The Ballad of John Clare
Very little is known about the early life of John Clare, the ‘peasant poet’ who was a contemporary of Keats and Shelley. But he was born into the poverty of the life of an agricultural labourer, and his life, filled with disappointment, ended in insanity.
Hugh Lupton uses his deep knowledge of traditional English country life, with reference to Clare’s poetry and from what little is known about his early life, to pen a sensitive and lyrical novel. His style is poetic and, once one falls in with the deliberate archaism of the style, it sweeps one along.
Lupton follows the church and farming calendar of one single year. It begins on Rogation Day 1811 and ends on the same day the following year. Although the regular cycle of events and customs seem eternal, beneath the surface lies disruption and hardship.
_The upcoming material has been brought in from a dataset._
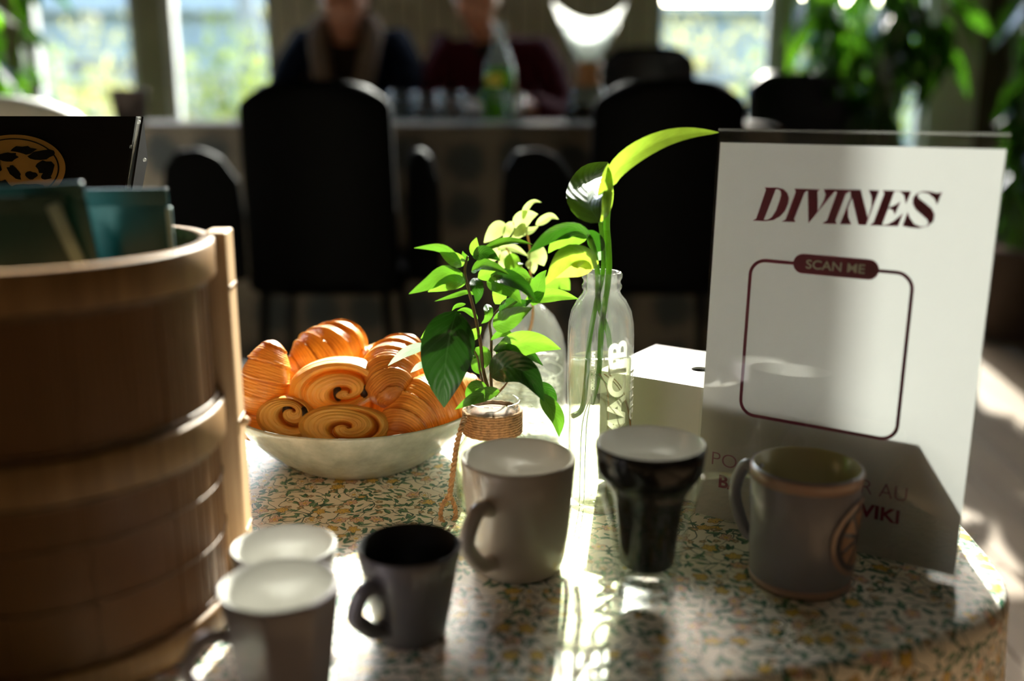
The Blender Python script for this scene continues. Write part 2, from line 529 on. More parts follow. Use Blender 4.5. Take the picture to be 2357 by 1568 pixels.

The common lands are being enclosed which, as we now know, marked the end of this way of life. Those who already own land—from the landed gentry down to the comfortable yeomen farmers—were able to acquire more, and those who had little or nothing were made poorer, displaced and moved on, many to the new factories: part of the Industrial Revolution that changed England for ever.
This novel has the feel of early Thomas Hardy about it. Despite the harsh weather, hardships and hunger, the depictions of the country life, its festivals and customs, are just a little bit too rosy for me. And although it isn’t all maypoles and harvest suppers (for instance, a gypsy lad is falsely accused of attempted murder) the overall tone is one where the farming poor are noble and the landowners weak and grasping. I’m sure the reality was somewhat more complex.
Nevertheless, I thoroughly enjoyed this engaging novel.